Effect of non-linear interface kinetics on coarsening phenomena

TL;DR

This paper investigates how non-linear interface kinetics influence coarsening behavior in nanocrystalline microstructures, revealing that sub-linear IM rate dependence on curvature leads to unexpectedly stable microstructures.

Contribution

It introduces a modified mean field law for coarsening kinetics accounting for non-linear interface migration rates, supported by molecular dynamics simulations.

Findings

IM rates show sub-linear dependence on curvature

Non-linear kinetics explain stable nanocrystalline microstructures

Modified coarsening law aligns with experimental observations

Abstract

Coarsening kinetics is usually described using a linear gradient approximation for the underlying interface migration (IM) rates, wherein the migration fluxes at the interfaces vary linearly with the driving force.
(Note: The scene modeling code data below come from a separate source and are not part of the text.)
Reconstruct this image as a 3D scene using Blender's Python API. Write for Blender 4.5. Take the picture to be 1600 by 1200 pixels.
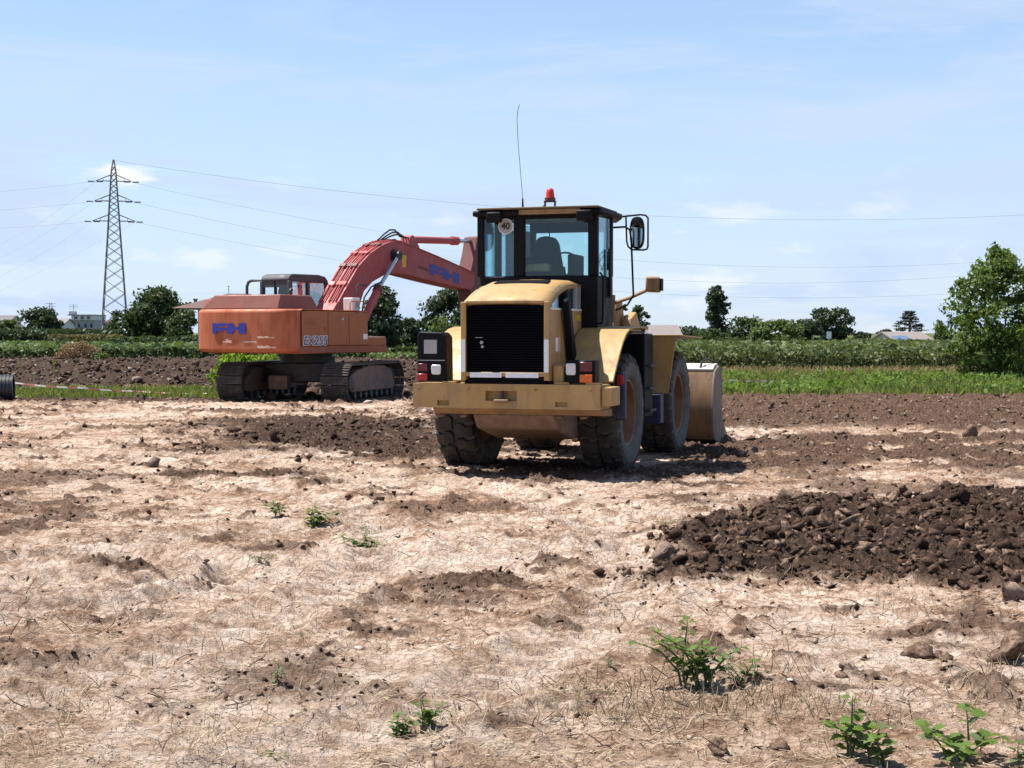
import bpy, bmesh, math, random
import numpy as np
from mathutils import Vector, Matrix

scene = bpy.context.scene
for o in list(bpy.data.objects): bpy.data.objects.remove(o)
C = scene.collection
R = math.radians
rng = np.random.default_rng(7)
random.seed(7)

# ------------------------------------------------------------------ camera
CAM_H = 1.75
cam_data = bpy.data.cameras.new('camera'); cam = bpy.data.objects.new('camera', cam_data); C.objects.link(cam)
cam.location = (0, 0, CAM_H)
cam.rotation_euler = (R(90) - math.atan(80 / 2400), 0, 0)
cam_data.sensor_width = 36; cam_data.lens = 54
cam_data.clip_start = 0.1; cam_data.clip_end = 9000
scene.camera = cam

# ------------------------------------------------------------------ sky
SUN_AZ, SUN_EL = -74.0, 63.0          # degrees right of straight ahead, above the horizon
world = bpy.data.worlds.new('World'); scene.world = world; world.use_nodes = True
wt = world.node_tree; wn = wt.nodes; wl = wt.links
wn.clear()
sky = wn.new('ShaderNodeTexSky'); sky.sky_type = 'NISHITA'; sky.sun_disc = False
sky.sun_elevation = R(SUN_EL); sky.sun_rotation = R(SUN_AZ)
sky.air_density = 1.0; sky.dust_density = 0.2; sky.ozone_density = 4.5; sky.altitude = 30
bg = wn.new('ShaderNodeBackground'); bg.inputs['Strength'].default_value = 0.085
wo = wn.new('ShaderNodeOutputWorld')
tcw = wn.new('ShaderNodeTexCoord')
mp = wn.new('ShaderNodeMapping'); mp.inputs['Scale'].default_value = (1.5, 1.5, 9.0); mp.inputs['Rotation'].default_value = (0.06, -0.10, 0.3)
n1 = wn.new('ShaderNodeTexNoise'); n1.inputs['Scale'].default_value = 3.0; n1.inputs['Detail'].default_value = 9; n1.inputs['Roughness'].default_value = 0.6; n1.inputs['Distortion'].default_value = 0.7
wl.new(tcw.outputs['Generated'], mp.inputs['Vector']); wl.new(mp.outputs[0], n1.inputs['Vector'])
r1 = wn.new('ShaderNodeMapRange'); r1.inputs[1].default_value = 0.47; r1.inputs[2].default_value = 0.66; r1.inputs[3].default_value = 0.0; r1.inputs[4].default_value = 0.40
wl.new(n1.outputs[0], r1.inputs[0])
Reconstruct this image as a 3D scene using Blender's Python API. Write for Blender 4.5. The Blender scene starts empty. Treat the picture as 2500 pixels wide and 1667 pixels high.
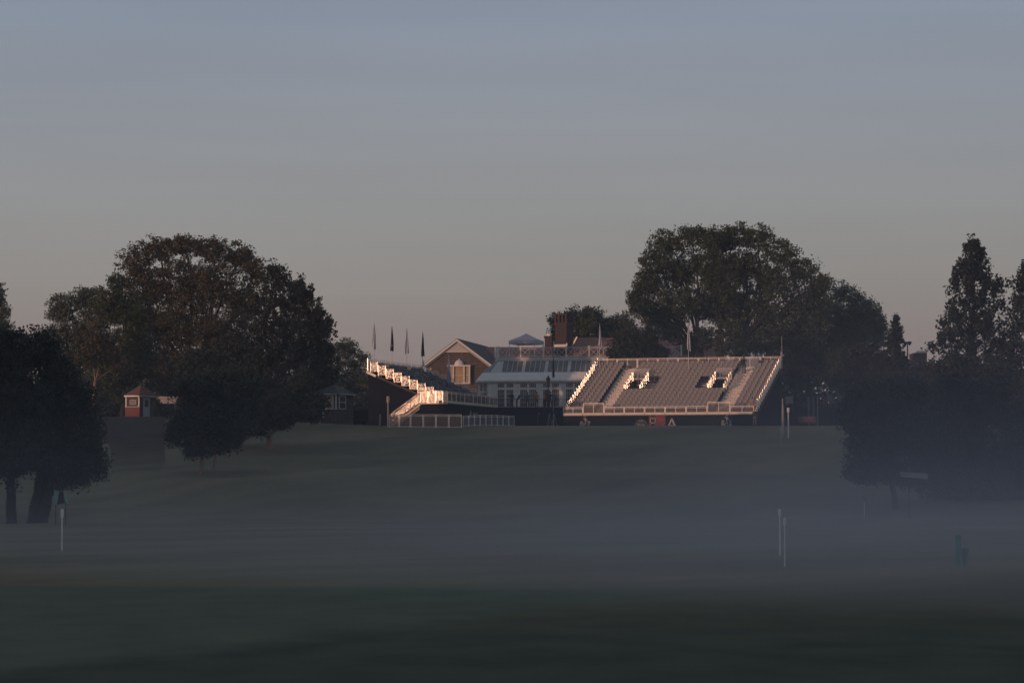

Recent experimental studies have shown that coarsening of nanocrystalline interface microstructures is unexpectedly stable compared to conventional parabolic coarsening kinetics. Here, we show that during early stage coarsening of these microstructures, IM rates can develop a non-linear dependence on the driving force, the mean interface curvature. We derive the modified mean field law for coarsening kinetics. Molecular dynamics simulations of individual grain boundaries reveal a sub-linear curvature dependence of IM rates, suggesting an intrinsic origin for the slow coarsening kinetics observed in polycrystalline metals.